TASK DIRECTIONS
Reproduce the records below exactly as they appear.

Entries with scene source code

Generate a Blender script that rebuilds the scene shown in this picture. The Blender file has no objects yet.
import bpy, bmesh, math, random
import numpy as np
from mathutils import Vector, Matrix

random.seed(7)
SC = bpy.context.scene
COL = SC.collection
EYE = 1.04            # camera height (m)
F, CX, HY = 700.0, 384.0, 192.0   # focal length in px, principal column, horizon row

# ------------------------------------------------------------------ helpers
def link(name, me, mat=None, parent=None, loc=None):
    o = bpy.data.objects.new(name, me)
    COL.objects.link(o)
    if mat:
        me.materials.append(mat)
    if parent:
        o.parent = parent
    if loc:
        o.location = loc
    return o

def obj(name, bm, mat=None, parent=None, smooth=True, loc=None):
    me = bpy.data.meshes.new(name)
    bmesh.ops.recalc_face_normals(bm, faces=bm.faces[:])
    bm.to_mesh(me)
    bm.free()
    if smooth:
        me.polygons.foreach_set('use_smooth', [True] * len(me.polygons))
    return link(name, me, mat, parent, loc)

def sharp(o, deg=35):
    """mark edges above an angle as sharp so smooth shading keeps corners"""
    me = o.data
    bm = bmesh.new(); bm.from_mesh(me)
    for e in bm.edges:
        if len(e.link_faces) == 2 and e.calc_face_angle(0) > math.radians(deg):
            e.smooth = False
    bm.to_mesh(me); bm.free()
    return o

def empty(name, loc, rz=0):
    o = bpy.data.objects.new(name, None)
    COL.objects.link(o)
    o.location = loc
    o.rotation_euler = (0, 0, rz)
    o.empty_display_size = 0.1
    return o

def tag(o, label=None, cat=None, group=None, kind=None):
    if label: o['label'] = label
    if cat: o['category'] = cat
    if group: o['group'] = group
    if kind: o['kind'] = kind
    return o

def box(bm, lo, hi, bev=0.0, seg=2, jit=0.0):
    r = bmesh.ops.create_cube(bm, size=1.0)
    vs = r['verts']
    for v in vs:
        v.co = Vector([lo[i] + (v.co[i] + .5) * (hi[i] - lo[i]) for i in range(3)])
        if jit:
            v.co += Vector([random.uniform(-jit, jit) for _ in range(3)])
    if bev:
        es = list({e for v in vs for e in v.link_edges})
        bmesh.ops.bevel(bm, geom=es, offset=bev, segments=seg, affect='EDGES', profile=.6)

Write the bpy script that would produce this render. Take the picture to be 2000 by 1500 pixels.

FINISHED EXERCISE
Generate a Blender script that rebuilds the scene shown in this picture. The Blender file has no objects yet.
import bpy, bmesh, math, random
import numpy as np
from mathutils import Vector, Matrix

random.seed(7)
SC = bpy.context.scene
COL = SC.collection
EYE = 1.04            # camera height (m)
F, CX, HY = 700.0, 384.0, 192.0   # focal length in px, principal column, horizon row

# ------------------------------------------------------------------ helpers
def link(name, me, mat=None, parent=None, loc=None):
    o = bpy.data.objects.new(name, me)
    COL.objects.link(o)
    if mat:
        me.materials.append(mat)
    if parent:
        o.parent = parent
    if loc:
        o.location = loc
    return o

def obj(name, bm, mat=None, parent=None, smooth=True, loc=None):
    me = bpy.data.meshes.new(name)
    bmesh.ops.recalc_face_normals(bm, faces=bm.faces[:])
    bm.to_mesh(me)
    bm.free()
    if smooth:
        me.polygons.foreach_set('use_smooth', [True] * len(me.polygons))
    return link(name, me, mat, parent, loc)

def sharp(o, deg=35):
    """mark edges above an angle as sharp so smooth shading keeps corners"""
    me = o.data
    bm = bmesh.new(); bm.from_mesh(me)
    for e in bm.edges:
        if len(e.link_faces) == 2 and e.calc_face_angle(0) > math.radians(deg):
            e.smooth = False
    bm.to_mesh(me); bm.free()
    return o

def empty(name, loc, rz=0):
    o = bpy.data.objects.new(name, None)
    COL.objects.link(o)
    o.location = loc
    o.rotation_euler = (0, 0, rz)
    o.empty_display_size = 0.1
    return o

def tag(o, label=None, cat=None, group=None, kind=None):
    if label: o['label'] = label
    if cat: o['category'] = cat
    if group: o['group'] = group
    if kind: o['kind'] = kind
    return o

def box(bm, lo, hi, bev=0.0, seg=2, jit=0.0):
    r = bmesh.ops.create_cube(bm, size=1.0)
    vs = r['verts']
    for v in vs:
        v.co = Vector([lo[i] + (v.co[i] + .5) * (hi[i] - lo[i]) for i in range(3)])
        if jit:
            v.co += Vector([random.uniform(-jit, jit) for _ in range(3)])
    if bev:
        es = list({e for v in vs for e in v.link_edges})
        bmesh.ops.bevel(bm, geom=es, offset=bev, segments=seg, affect='EDGES', profile=.6)

Write the bpy script that would produce this render. Take the picture to be 2000 by 1500 pixels.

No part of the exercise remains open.